3 ways corporate media relations get more dangerous than tequila

Updated: Feb 16, 2023

#1 You get numb


My favourite lyric about tequila is, ‘I drank so much that my hair got drunk’ by Steve Goodman and John Prine, How Much Tequila (Did I Drink Last Night?)


Organisations which have got ‘drunk’ on their own communications become numbed to the outside world. Their processes of publishing self-curated social media content, and measuring it with internally agreed metrics, create a false sense of relevance and security. So, it can be extremely painful to wake up to media headlines and stories about your business generated by the outside world.


There’s absolutely nothing wrong with self-curated social media content or internally agreed metrics. Buuuuuuut, they are not preparation for working with journalists.


When I ‘crossed the floor’ into corporate communications I was astonished, then horrified, by how poorly businesses understand the strict rules and processes journalists must work by. Even PR agency and in-house communication people were easily bullied by clients or business leaders demanding things which are NEVER going to happen e.g., that they get copy approval, or the journalist change their published story.


Media work is hugely risky, and you can take that risk and multiply it by 100% if you are doing it arms-length. You the business owner, need to be personally accountable for aligning walking the walk and talking the talk. Would you make Finance or Legal a subset of Marketing?
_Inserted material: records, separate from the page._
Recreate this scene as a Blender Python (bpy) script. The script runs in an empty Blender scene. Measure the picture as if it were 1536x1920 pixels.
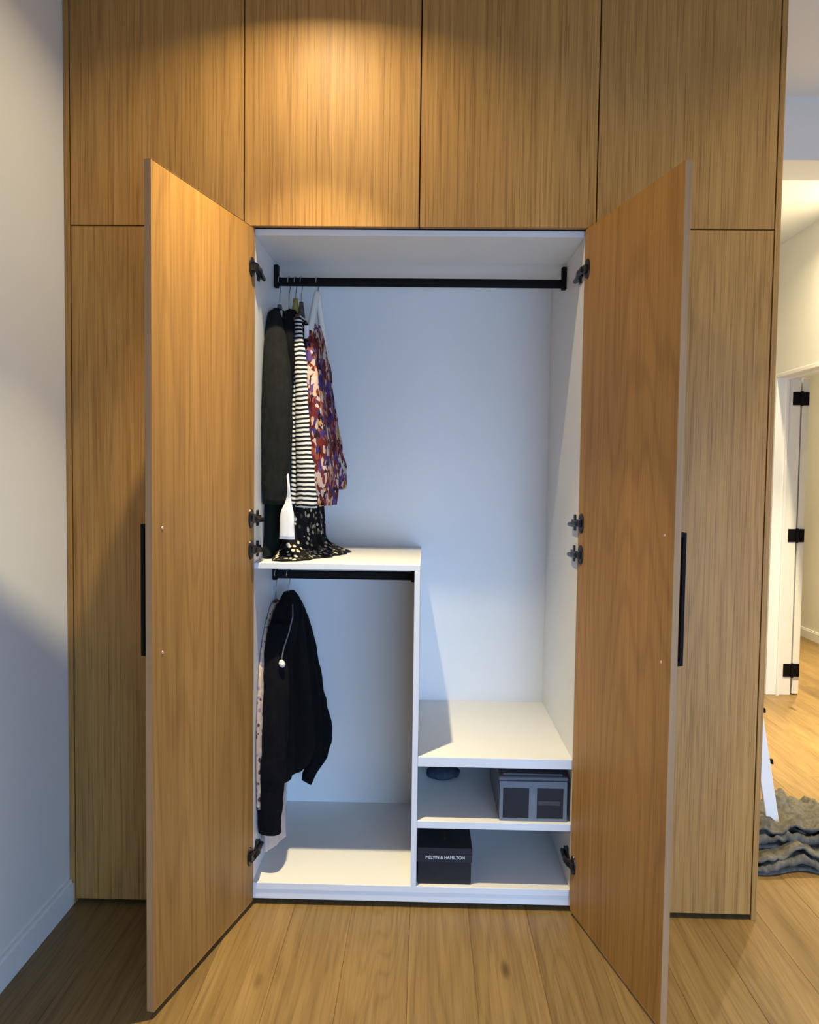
import bpy, bmesh, math, random
from mathutils import Vector, Matrix, noise
random.seed(7)
SC = bpy.context.scene
COL = SC.collection
# ------------------------------------------------------------------ camera
cam_d = bpy.data.cameras.new('camera'); cam = bpy.data.objects.new('camera', cam_d); COL.objects.link(cam)
cam_d.sensor_fit = 'VERTICAL'; cam_d.sensor_height = 24.0; cam_d.lens = 1423.9/1920*24.0
cam_d.clip_start = 0.05; cam_d.clip_end = 60
_yaw, _pit, _rol = -0.0199, -0.0474, 0.0131
_fw = Vector((math.sin(_yaw)*math.cos(_pit), math.cos(_yaw)*math.cos(_pit), math.sin(_pit)))
_r = Vector((math.cos(_yaw), -math.sin(_yaw), 0)); _u = _r.cross(_fw)
_r2 = _r*math.cos(_rol)+_u*math.sin(_rol); _u2 = -_r*math.sin(_rol)+_u*math.cos(_rol)
cam.matrix_world = Matrix(((_r2.x,_u2.x,-_fw.x,0.0292),(_r2.y,_u2.y,-_fw.y,-2.4104),(_r2.z,_u2.z,-_fw.z,1.4186),(0,0,0,1)))
SC.camera = cam
# ------------------------------------------------------------------ world, daylight, exposure
wd = bpy.data.worlds.new('world'); SC.world = wd; wd.use_nodes = True
wd.node_tree.nodes['Background'].inputs[0].default_value = (0.55,0.75,1.0,1)
wd.node_tree.nodes['Background'].inputs[1].default_value = 0.03
SC.view_settings.view_transform = 'Standard'; SC.view_settings.look = 'None'
SC.view_settings.exposure = 0.08; SC.view_settings.gamma = 1.0; SC.view_settings.use_curve_mapping = False
SC.cycles.use_denoising = True
WARM = (1.0, 0.83, 0.50)
P_SPOT, P_SPOT2, P_HALL, P_ROOM, P_WIN = 20.5, 20.5, 58.0, 40.0, 64.0
ld = bpy.data.lights.new('daylight', 'AREA'); ld.shape = 'RECTANGLE'; ld.size = 2.0; ld.size_y = 1.3
ld.energy = P_WIN; ld.color = (0.35, 0.59, 1.0)
lo = bpy.data.objects.new('daylight', ld); COL.objects.link(lo)
lo.location = (1.15, -3.55, 0.80); lo.rotation_euler = (math.radians(78), 0, 0); ld.spread = math.radians(125)
# ------------------------------------------------------------------ helpers
def link(name, mesh, parent=None):
    o = bpy.data.objects.new(name, mesh); COL.objects.link(o)
    if parent is not None:
        o.parent = parent
        o.matrix_parent_inverse = wmat(parent).inverted()
    return o
def wmat(o):
    m = Matrix.LocRotScale(o.location, o.rotation_euler, o.scale)
    if o.parent is not None: m = wmat(o.parent) @ o.matrix_parent_inverse @ m
    return m
def tag(o, label=None, cat=None, group=None, kind=None):
    if label: o['label'] = label
    if cat: o['category'] = cat
    if group: o['group'] = group
    if kind: o['kind'] = kind
    return o
def thing(name, loc, label, cat, group=None):
    o = bpy.data.objects.new(name, None); COL.objects.link(o); o.location = loc
    o.empty_display_size = 0.05
    return tag(o, label, cat, group)
def build(name, bm, mat, parent=None, smooth=False):
    bmesh.ops.recalc_face_normals(bm, faces=bm.faces[:])
    me = bpy.data.meshes.new(name); bm.to_mesh(me); bm.free()
    if isinstance(mat, (list, tuple)):
        for m in mat: me.materials.append(m)
    else: me.materials.append(mat)
    if smooth:
        for p in me.polygons: p.use_smooth = True
    return link(name, me, parent)
def add_box(bm, x0, x1, y0, y1, z0, z1, bev=0.0, M=None):
    r = bmesh.ops.create_cube(bm, size=1.0)
    vs = r['verts']
    for v in vs:
        v.co = Vector((x0+(v.co.x+.5)*(x1-x0), y0+(v.co.y+.5)*(y1-y0), z0+(v.co.z+.5)*(z1-z0)))
    if M is not None:
        for v in vs: v.co = M @ v.co
    if bev > 0:
        es = list({e for v in vs for e in v.link_edges})
        bmesh.ops.bevel(bm, geom=es, offset=bev, segments=1, profile=.5, affect='EDGES')
def box(name, x0, x1, y0, y1, z0, z1, mat, parent=None, bev=0.0, M=None):
    bm = bmesh.new(); add_box(bm, x0, x1, y0, y1, z0, z1, bev, M)
    return build(name, bm, mat, parent)
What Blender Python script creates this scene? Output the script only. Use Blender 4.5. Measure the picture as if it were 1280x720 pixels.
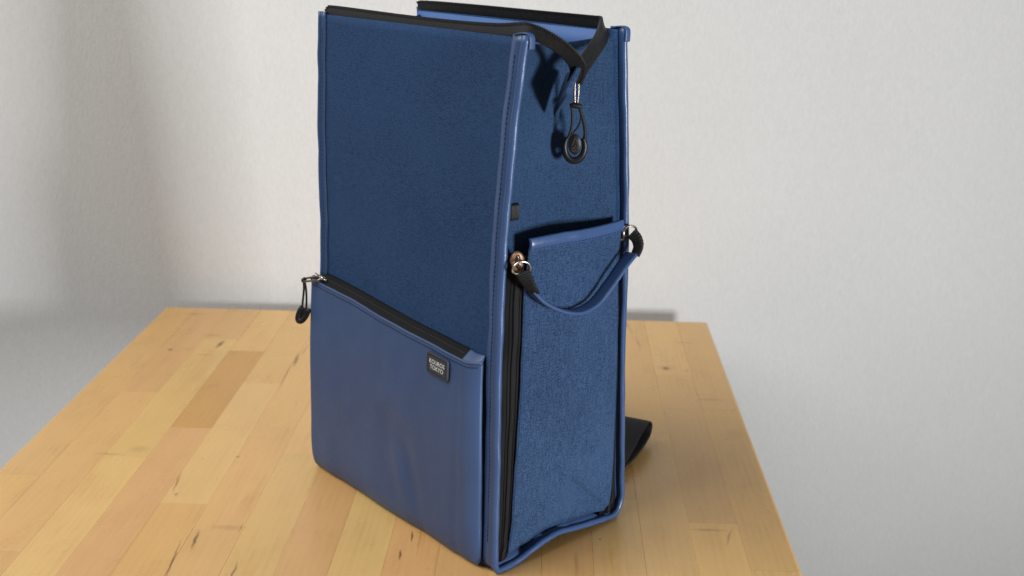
import bpy, bmesh, math, random
from mathutils import Vector, Matrix, noise as mnoise
random.seed(4)
for o in list(bpy.data.objects): bpy.data.objects.remove(o)
scene = bpy.context.scene
COL = scene.collection

# ------------------------------------------------------------------ camera
PITCH, ROLL, CAM_H = 0.3039, 0.0180, 0.5582
def make_camera():
    cd = bpy.data.cameras.new('camera'); co = bpy.data.objects.new('camera', cd); COL.objects.link(co)
    fw = Vector((0, math.cos(PITCH), -math.sin(PITCH))); rt = Vector((1, 0, 0)); up = Vector((0, math.sin(PITCH), math.cos(PITCH)))
    c, s = math.cos(ROLL), math.sin(ROLL)
    r2 = c*rt + s*up; u2 = -s*rt + c*up
    m = Matrix((r2, u2, -fw)).transposed().to_4x4(); m.translation = (0, 0, CAM_H)
    co.matrix_world = m
    cd.sensor_width = 36; cd.lens = 1440.2/1280*36; cd.clip_start = 0.02; cd.clip_end = 50
    cd.dof.use_dof = True; cd.dof.focus_distance = 1.06; cd.dof.aperture_fstop = 6.3
    scene.camera = co
make_camera()

# ------------------------------------------------------------------ light
w = bpy.data.worlds.new('World'); scene.world = w; w.use_nodes = True
bg = w.node_tree.nodes['Background']; bg.inputs[0].default_value = (1.0, 0.965, 0.92, 1); bg.inputs[1].default_value = 0.125
def area(name, loc, target, size, power, color, size_y=None, spread=180):
    ld = bpy.data.lights.new(name, 'AREA'); ld.size = size; ld.energy = power; ld.color = color; ld.spread = math.radians(spread)
    if size_y: ld.shape = 'RECTANGLE'; ld.size_y = size_y
    lo = bpy.data.objects.new(name, ld); COL.objects.link(lo); lo.location = loc
    lo.rotation_euler = (Vector(target) - Vector(loc)).to_track_quat('-Z', 'Y').to_euler()
    return lo
area('low_window_light', (1.78, -0.92, 0.20), (0, 1.1, 0.25), 0.46, 13.8, (0.965, 0.985, 1.0), None, 80)
area('window_light', (-1.70, 0.40, 2.25), (0.05, 1.20, 0.0), 2.1, 56, (1.0, 0.985, 0.955), None, 165)
scene.view_settings.view_transform = 'Standard'; scene.view_settings.look = 'None'
scene.view_settings.exposure = 0.36; scene.view_settings.gamma = 1.0
scene.render.engine = 'CYCLES'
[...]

So why do that with the commodity of your reputation?


#2 You can’t explain who you are


Carrie Underwood sings, ‘I don't even know my last name’ after a night on the Cuervo in Last Name.


An inability to articulate a business identity is, in my experience, the biggest danger to successful media relations. When I worked as a journalist, I reckon I was pitched at least 100,000 stories. The first thing I would do was scroll down the press release to check the source, then consider if this was their story to tell as I read through. If a description of the source was missing or it didn’t align with the story, I wouldn’t respond. Many businesses fail to include around 50 words which describe the business. And those that do frequently make the mistake of including something meaningless which bring us to …


#3 You start doing big shot-speaking


The Eagles ‘wonder why the right words never come’ despite doing shots in Tequila Sunrise.


Imagine yourself as the only designated driver at the end of a wedding. That is what it feels like to be a journalist when people pitch at you that they are ‘rockstars’ who are ‘making the world a better place’ with ‘like, well, you know, hmm, it’s kinda amazing and revolutionary, let me tell you about how it all started’.


This is also why you get employees saying, ‘what’s our mission statement again?’ despite it being painted in 2ft high letters on the walls in front of them. If you put multi-shot Tequila-speak out there nobody sober is going to care about, remember or trust it.